Technisch basiert die Terra Blockchain (Cosmos) auf einem Delegated-Proof-of-Stake Model, bei dem jeweils 100 Top Validatoren die Transaktionen verarbeiten. Ein Top Validator entsteht, wenn ausreichend Terra-User die systemeigene Währung LUNA beim Validator hinterlegt haben. Die Top Validatoren setzen sich also aus dem höchsten angelegten Kundenvermögen (inkl. dem eigenen Anteil) in LUNA zusammen. Damit ist Terra bei der Transaktionsbestätigung bloss halb so schnell wie etwa die Binance Smart Chain (5 - 6 Sekunden ggü. 3 Sekunden). Dafür liegt die Blockchain in den Punkten Dezentralisierung und Sicherheit weit vorne.
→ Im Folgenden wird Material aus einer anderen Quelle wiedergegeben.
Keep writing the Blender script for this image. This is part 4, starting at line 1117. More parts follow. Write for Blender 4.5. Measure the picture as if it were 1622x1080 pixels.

Analog zum EIP von Ethereum gibt es bei Terra die TIPs (Terra Improvement Proposals), welche die Governance des Protokolls steuern. Interessant ist hierbei, dass die eigene Währung LUNA die Wechselkursbindung (“currency peg”) des hauseigenen Stablecoins UST (US Dollar by Terra) steuert. LUNA wird hier strategisch dazu eingesetzt, bei einem Ungleichgewicht des Wechselkurses von UST / USD korrigierend einzugreifen und die Wechselkursbindung stabil zu halten.

Ganz gleich ob kleine, mittlere oder grössere Krypto-Investoren und unabhängig des eigenen Know-Hows ist Terra ein idealer Einstieg für Krypto-Investitionen. Bereits heute stellt das Protokoll eine dezentralisierte Tauschbörse (Terra Swap), synthetische Aktien (Mirror), sowie Kredite (Anchor) und Anleihen (Anchor) zur Verfügung. Letztere ergeben sogar um die 20% pro Jahr fix.

Weitere DeFi-Blockchains

Neben den oben erwähnten Blockchains gibt es natürlich noch eine Reihe weiterer Blockchains mit DeFi-Projekten, mit denen der Clevere Krypto-Investor Geld verdienen kann. Die Qualität der Projekte und die Komplexität der Nutzung sind jedoch aus unserer Sicht nicht wirklich geeignet für den Anfänger. Zusätzlich haben andere Blockchains schlichtweg einen anderen Fokus, sodass DeFi eher in den Hintergrund rückt. So ist Tron beispielsweise mehrheitlich auf Spiele und Online-Wetten ausgelegt, was natürlich einen starken Einfluss auf die entstehenden Projekte hat.

Zukünftige DeFi-Blockchains

Sicherlich nennenswert sind hier Cardano und Polkadot. Es handelt sich bei beiden Blockchains um Projekte ehemaliger Mitgründer von Ethereum, namentlich Charles Hoskinson (Cardano) und Galvin Wood (Polkadot). Zusätzlich könnten Projekte wie IOST, WAX, ThunderCore, FLOW u.a. in Zukunft vielversprechend sein. Auch Layer 2-Lösungen, die als Neben-Blockchains aufgebaut werden wie Polygon und xDai werden DeFi-Funktionalitäten anbieten und auf den Vorzügen von Ethereum aufbauen.

Auf Kryptoneuling.ch werden wir das DeFi-Geschehen natürlich weiterhin beobachten und darüber berichten. Denn eines ist sicher: Wir wollen das Wissen über Decentralized Finance öffentlich zugänglich machen – welche Blockchain sich hierfür am besten eignen wird, bleibt abzuwarten.